Wente Watch

Tuesday, October 03, 2006

This is the liberal hour

Wente's assorted snark on the Liberal leadership race.

It hardly seems worthwhile to bother refuting this column, since it has no real point. It is just a motley series of snide remarks. Nonetheless, as is usual for Wente, it takes a few liberties with the facts.

[Bob Rae's] real problem is that the people with the clearest memories of his time in office would rather vote for a purple-bottomed baboon. That may be true for conservatives like Wente, but for a Liberal, comparing Bob Rae with Mike Harris is really no contest. Rae is the NDP's version of Pierre Trudeau; deeply unpopular when he left office, but steadily rising in esteem afterward, even as his party tumbled under a hapless successor. Rae is now a leading candidate for the Liberal leadership, while Harris had to stay out of the 2004 Conservative leadership race.

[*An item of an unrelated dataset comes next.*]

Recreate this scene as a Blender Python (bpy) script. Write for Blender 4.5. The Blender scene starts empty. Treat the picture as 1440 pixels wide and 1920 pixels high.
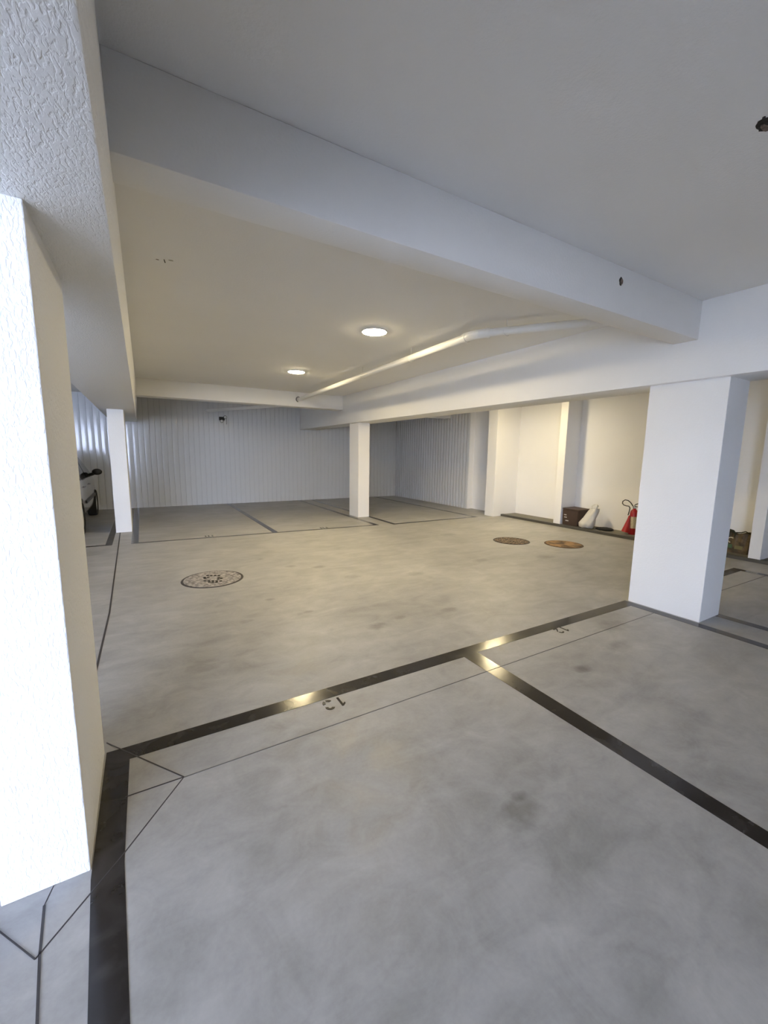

[Stéphane Dion's] biggest problem is that he's French. And west of Montreal, that spells out N-O S-A-L-E. How soon we forget Jean Chrétien and Brian Mulroney. This kind of Central Canadian elitism is the very thing that infuriates Western Canadians.

It's time to draft Belinda.. Odd attitude for someone who wrote a column snarking at Belinda just last week.

2 Comments:

  • Could you post the entire column? I'm boycotting the Paper for their anti Quebec bias. Since you are criticizing it, it would be covered under the free dealing exception of the Copyright Act.

    As for your rebuttal, Brian Mulroney was an Anglo-Quebecker who spent most of his formative years in Nova Scotia.

    By Blogger Altavistagoogle, at October 04, 2006 7:00 a.m.  

  • I think the law allows only excerpts from the column, not the whole thing.

    You can read the column by searching Margaret Wente on Google News.

    Mulroney was indeed an anglophone of Irish ancestry, but he grew up in largely francophone Baie Comeau and became so assimilated that for the rest of his life both language groups thought of him as francophone. He attended high school in New Brunswick, university in Nova Scotia, and law school in Quebec City, then settled in Montreal.

    By Blogger Tyrone, at October 05, 2006 10:23 a.m.